Le ton est tellement absurde et ironique que cette énergie déferlante, d'abord salvatrice, finit quelque peu par épuiser. La satire grotesque verse allègrement dans l'outrance, rappelant que le cinéaste n'est pas le plus nuancé quand vient le temps de travailler en anglais. Ce fut déjà le cas sur son brutal Snowpiercer et sur son plus dispensable Okja.

Cette folie communicative qui rappelle des Looney Tunes branchés sur le 2000 volts offre le terrain de jeu idéal aux comédiens pour délirer. Dans un double rôle d'une drôlerie inouïe, Robert Pattinson montre un talent insoupçonné pour la comédie. Il multiplie les mimiques, change sa voix et module à la perfection son jeu, en offrant toujours plus que le client en demande. En voilà un qui ne cessera jamais de nous surprendre.

Le reste de la distribution s'amuse également beaucoup. C'est le cas de Naomi Ackie (Blink Twice) qui provoque des rires à foison, tout comme le toujours attachant Steven Yeun (Minari, Burning). La palme revient toutefois au couple formé de Mark Ruffalo et de Toni Collette. Le premier est irrésistible en tyran qui ne jure que par son image, tandis que la seconde étonne avec ses expérimentations culinaires.

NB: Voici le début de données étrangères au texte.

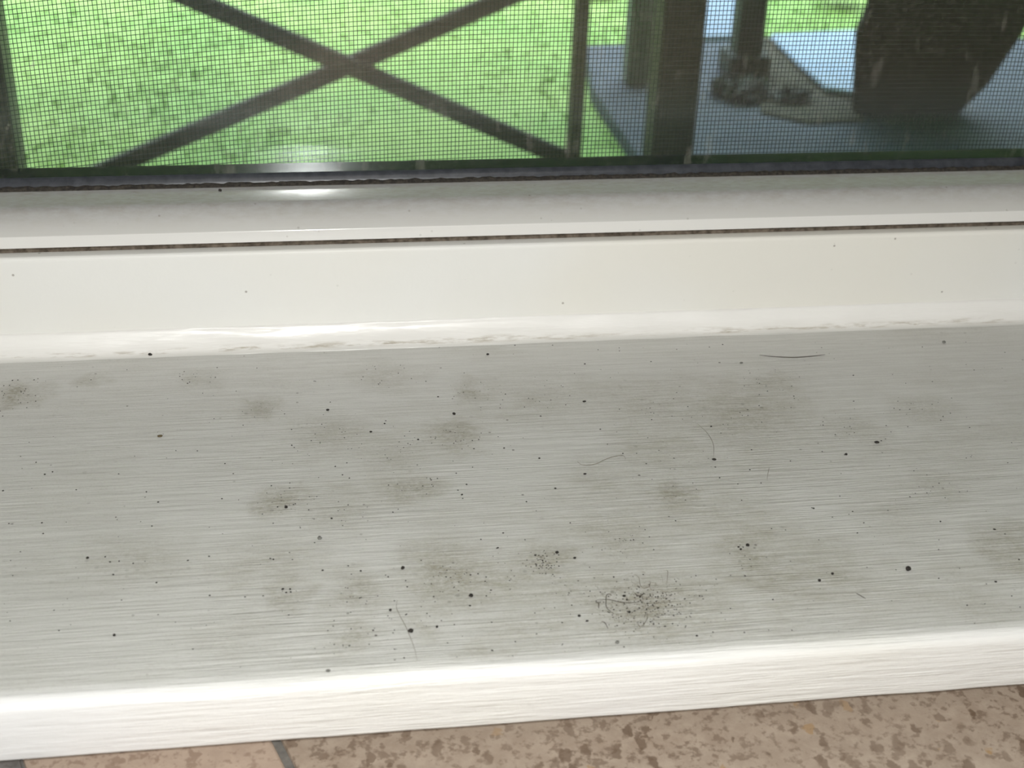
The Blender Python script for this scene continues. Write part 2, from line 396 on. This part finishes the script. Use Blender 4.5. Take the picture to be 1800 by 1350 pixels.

L'immense soin technique que bénéficie le long métrage est une autre raison de vouloir le voir sur le plus grand écran disponible, si possible en IMAX. La photographie de Darius Kondji (le fidèle complice de James Gray) s'avère éblouissante, tandis que la trame sonore mélodique de Jung Jae-il (Parasite) ne manque pas d'élever les enjeux en faisant battre le coeur plus rapidement. C'est sans compter sur la mise en scène parfaitement maîtrisée de son auteur, dont l'utilisation du montage alterné laissé béat.

Mickey 17 pourrait paraître mineur dans la filmographie de Bong Joon-ho et il l'est. Cela ne l'empêche pas d'être une oeuvre débridée et follement inventive. À une époque où les superproductions se suivent et se ressemblent, cela fait du bien de voir une création qui célèbre les vertus de l'originalité. Tout peut arriver dans ce divertissement haut de gamme qui malgré ses excès, amuse du début jusqu'à la fin.